A victim of the economic downturn, the former advertising executive was forced into a frustrating carousel of short-term jobs after a layoff in 2007, none lasting more than a few months. “After a certain point I thought maybe it was time to do something that was under my control,” she says with a smile.

She eventually abandoned the notion of finding a job and took up the task of creating one for herself. Her inspiration was something of a surprise, since instead of moving in the predictable direction of something close to her advertising roots, Quynh Anh chose something that she had learned to do in a French class alongside a VJ and a Japanese toilet designer.

“One girl in the class asked if [her classmates] were interested in learning how to make a bouquet,” she recalls. “There were three of us [learning]. Each of us had the same amount of flowers. Everything we had was the same, but the outcome was very different — they actually portrayed our personality.”

Taking Root

Quynh Anh continued making bouquets for friends and improving with the help of YouTube and floral design books, stacks of which now occupy half a wall of her workshop. Her originally prim and proper bouquets (“we can’t be the black sheep in Vietnam”) transformed into illustrations of the recipients’ personalities.

But the hobby only became a serious venture with the frustration of an unsteady career. In a burst of confidence, Quynh Anh threw caution to the wind and first opened Padma de Fleur in 2007.

The bold move had less than stellar results, and the fledgling company only lasted a year before dwindling funds forced her to close up shop. “I didn’t sell much back then,” she admits. “I don’t think the market was ready, [and] I didn’t really have a plan.”

Undeterred, Quynh Anh opened again in 2010, this time with a strategy and a new group of clientele. “Now that Vietnamese people are not worried about affording food, they’re transitioning into caring about quality of life,” she says, speaking of her majority Vietnamese clientele. Padma de Fleur creates original design concepts for weddings, product launches, formal dinners and store openings, among her collections for special occasions like birthdays and anniversaries.

Blooming with Life

Blooming with Life

Quynh Anh holds an empty vase in her hands, turning it over to show me the detail of the red lace and blue denim fabric wrapped around its exterior. “His colour was blue and hers was red. The flowers were purple — if you mix blue and red together, it becomes purple,” she explains, telling me about her design inspiration for a recent wedding. “We used red flowers and blue water in the reception area, [but] when you came into the dining area it was all purple.”
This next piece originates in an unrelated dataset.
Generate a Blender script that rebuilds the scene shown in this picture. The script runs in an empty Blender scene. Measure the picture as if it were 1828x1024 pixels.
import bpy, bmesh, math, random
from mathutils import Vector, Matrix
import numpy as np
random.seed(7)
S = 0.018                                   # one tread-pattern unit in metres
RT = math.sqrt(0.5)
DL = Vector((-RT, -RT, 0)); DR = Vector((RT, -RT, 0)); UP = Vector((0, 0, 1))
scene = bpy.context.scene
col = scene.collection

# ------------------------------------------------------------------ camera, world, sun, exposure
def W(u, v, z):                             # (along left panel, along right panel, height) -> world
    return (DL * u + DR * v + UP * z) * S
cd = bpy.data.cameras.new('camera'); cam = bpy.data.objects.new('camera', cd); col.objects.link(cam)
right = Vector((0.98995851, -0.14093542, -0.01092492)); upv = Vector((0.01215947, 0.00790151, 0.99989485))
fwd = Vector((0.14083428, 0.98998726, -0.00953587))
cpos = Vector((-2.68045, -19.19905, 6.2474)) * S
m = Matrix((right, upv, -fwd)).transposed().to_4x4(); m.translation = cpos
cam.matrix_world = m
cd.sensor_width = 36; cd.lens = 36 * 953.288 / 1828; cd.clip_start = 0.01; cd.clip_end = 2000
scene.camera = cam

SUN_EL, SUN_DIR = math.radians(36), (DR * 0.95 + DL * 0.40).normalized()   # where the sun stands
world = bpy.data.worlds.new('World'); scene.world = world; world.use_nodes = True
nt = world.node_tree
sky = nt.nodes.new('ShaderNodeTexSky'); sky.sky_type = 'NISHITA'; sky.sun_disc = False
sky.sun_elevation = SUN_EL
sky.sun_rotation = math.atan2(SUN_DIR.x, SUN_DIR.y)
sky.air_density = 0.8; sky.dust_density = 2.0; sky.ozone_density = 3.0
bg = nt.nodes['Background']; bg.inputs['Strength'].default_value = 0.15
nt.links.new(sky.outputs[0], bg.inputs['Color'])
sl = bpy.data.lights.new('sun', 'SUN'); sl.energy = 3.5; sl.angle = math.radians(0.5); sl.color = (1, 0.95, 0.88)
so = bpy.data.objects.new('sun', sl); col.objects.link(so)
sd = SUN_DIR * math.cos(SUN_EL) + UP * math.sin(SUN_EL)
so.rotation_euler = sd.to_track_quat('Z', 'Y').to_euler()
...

The careful contemplation of the couples’ story is no different from the thoughtfulness behind each of her designs. Each flower and flourish is chosen carefully to convey the story and characteristics of each client, and no detail is left untouched. A dinner for only male guests with deliberately muted colours and simple blooms; a bar opening with vegetables, crates and a tree to mimic an outdoor market; an evening wedding with candles and lights to illuminate the flora — each concept is as rich and vibrant as the story behind it.

Quynh Anh seems less like a florist and more like a storyteller — her own story being one of pioneering, mindfulness and ambition. The same creativity and perseverance that emerged from amateur arrangements for her friends remains a constant in her work today. Every creation is a work in progress.

“I’m never satisfied with anything that I make,” she says while adding another lotus pod to an incomplete bouquet in her hand. Regardless, she shows no signs of slowing down. Like her favourite flower, Quynh Anh is a testament to resilience, and how beauty can bloom from the most unlikely of sources.

Padma de Fleur is at Floor 2, 200 Le Thanh Ton, Q1. For more information go to Quynh Anh also runs flower arranging courses. Call 0835 079279 for details


Flowers and Their Meanings



Vietnamese name: Hoa sen

Where it grows: In murky ponds in warm climates — specifically tropical Asian ones

Symbolism: Spiritual growth

Quynh Anh’s perspective: It’s my favourite flower. I use both the pod and bloom for many of my designs.



Vietnamese name: Hoa hong

Where it grows: Most species are native to Asia, with smaller numbers native to Europe, North America and northwestern Africa

Symbolism: Deep and enduring love

Quynh Anh’s perspective: A classic! Consequently, when a man offers a woman a rose, he isn’t that creative and adventurous.



Vietnamese name: Dong tien

Where it grows: Native to South Africa

Symbolism: Cheerfulness

Quynh Anh’s perspective: I used to think that the gerbera was charmless due to overuse. Yet, I have found the opposite the more I work with it. Black eye gerbera gives the feeling of modernity and the variety of colours are great.



Vietnamese name: Hoa cuc

Where it grows: Asia and northeastern Europe

Symbolism: Fidelity

Quynh Anh’s perspective: The Vietnamese perception is that these are flowers for the altar or an offering. I’m working hard to shift this perception.



Vietnamese name: Cat tuong

Where it grows: Warm regions of the southern United States, Mexico, the Caribbean and northern areas of South America

Symbolism: Congeniality and charisma

Quynh Anh’s perspective: They were once thought to symbolise a person who is particularly showy or impressive back in the Victorian era. Yet, today the significance is rich and varied and the lisianthus is a great alternative to the rose.



Vietnamese name: Lily

Where it grows: Different kinds are found around the world

Symbolism: Purity

Quynh Anh’s perspective: The majority of people believe that the lily is luxurious and elegant, probably because it’s one of the most expensive flowers and has a great fragrance. When using it for weddings, it’s better to double check with the parents, as ‘li’ means separation in Vietnamese.



Vietnamese name: Hoa lan

Where it grows: The world’s richest concentration of orchid varieties is found in the tropics — mostly Asia, South America and Central America

Symbolism: Femininity and exotic beauty

Quynh Anh’s perspective: Everybody likes orchids. They’re a safe choice, but you need a thick wallet.



Vietnamese name: Cam tu cau

Where it grows: Southern and eastern Asia — China, Japan, Korea, the Himalayas and Indonesia — and the Americas

Symbolism: Earnestness

Quynh Anh’s perspective: I love this flower’s fluffiness, and I use it for large-scale arrangements. Big help.